Comme pour toute technologie émergente, le coût de la MPEB reste donc élevé mais varie beaucoup selon la maturité de la méthode de mesure employée. Il est forcément important lorsque celle-ci est en phase de développement des méthodes, alors qu’il diminue lorsque la solution est industrialisée à grande échelle. À titre d’exemple, la mesure de perméabilité à l’air s’est aujourd’hui démocratisée. Son coût s’est donc considérablement réduit depuis le début des années 2000. Pour les services émergeants, les coûts baisseront si des réglementations incitatives ou obligatoires sont prises par les pouvoirs publics et stimulent la demande. Toutefois, selon ses promoteurs, la MPEB a plus de bénéfices que de coûts. « Les bénéfices sont très importants car la consommation d’énergie est ensuite mieux maitrisée. Le gain reste limité pour les maisons individuelles mais il est plus important sur les bâtiments tertiaires. Le patrimoine prend de la valeur, le confort thermique est supérieur et la productivité des occupants dans les bureaux est meilleure », estime Frédéric Bougrain, chercheur à la direction économie et sciences humaines du CSTB.

Des immeubles déjà instrumentés

Pour réhabiliter le quartier de la Croix Berthaud à Saint-Chamond (Loire), le bailleur social Gier Pilat Habitat s’est orienté vers un contrat de performance énergétique (CPE) avec pour objectif de réduire de 50% les consommations et d’améliorer le confort des locataires. La MPEB a été utilisée pour vérifier l’atteinte des objectifs. « Nous avons défini un plan de comptage type pour nous permettre d’identifier une source de dérive de consommation potentielle », rapporte Sébastien Friedrichs, directeur général du bureau d’études SF2E. Un système de gestion technique centralisée (GTC) a été installé avec de nombreuses sondes afin de piloter les équipements. Grâce à des sondes permanentes, des mesures de températures ont été menées dans 20% des logements, à différents étages. Toutes les données ont été remontées via une plateforme permettant de suivre en temps réel les consommations et le pilotage des équipements et ainsi d’identifier des problèmes de surconsommation. Pour pouvoir les rectifier rapidement. Sur ce chantier, le coût de la mesure a été au final relativement faible par rapport au montant des travaux, représentant moins de 0,5 % du total.

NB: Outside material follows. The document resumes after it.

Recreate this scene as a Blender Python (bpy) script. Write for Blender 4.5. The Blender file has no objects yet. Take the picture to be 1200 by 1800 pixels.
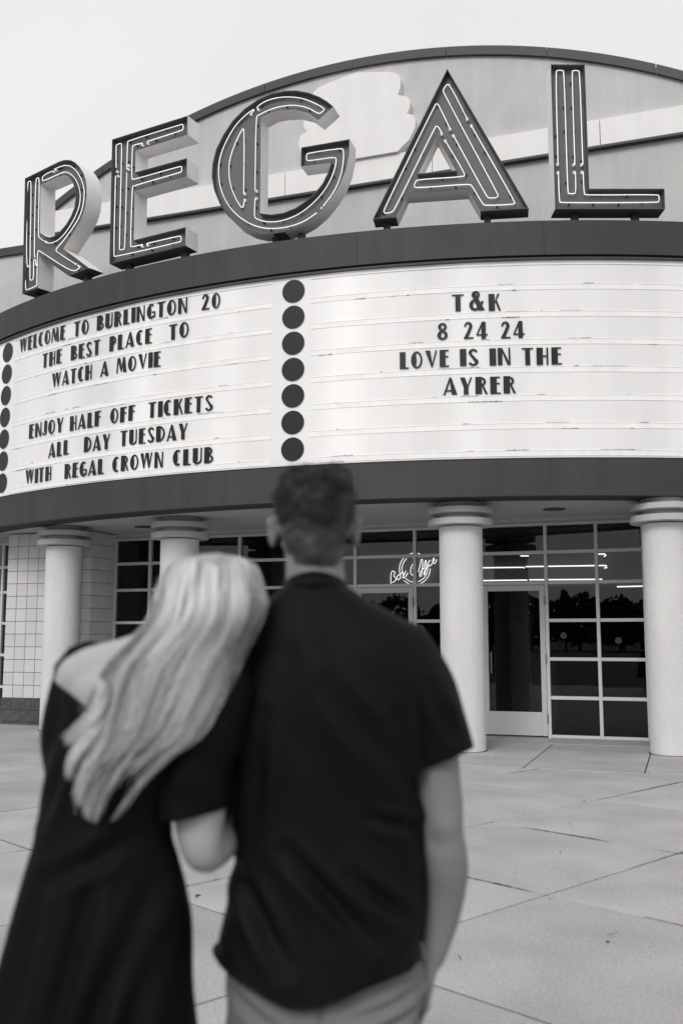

Une copropriété rénovée récemment à Stains (Seine-Saint-Denis), a aussi bénéficié de l’apport de la MPEB. Les travaux finalisés en décembre 2017, portaient sur la chaufferie gaz. Des mesures pour vérifier l’impact de ces travaux d’isolation sur les consommations ont débuté en été 2020 et dureront jusqu’à l’été 2021. Des appareils de mesure ont été installés dans la chaufferie pour évaluer les consommations liées à la production d’eau chaude sanitaire. Des capteurs de température ont aussi été implantés dans douze appartements afin d’étudier les comportements des résidents et mieux anticiper les consommations à venir. Pour l’instant, les relevés mensuels de consommation de gaz indiquent que les travaux de rénovation ont permis un gain de 35 à 40 % pour des températures intérieures autour de 21 °C. Sachant que le rapport de l’étude thermique estimait une économie de 58 % pour une consigne à 19 °C, les résultats sont plutôt satisfaisants. À l’avenir, ces mesures pourraient se banaliser si l’offre de solutions s’élargit, entrainant dans son sillage une baisse des coûts.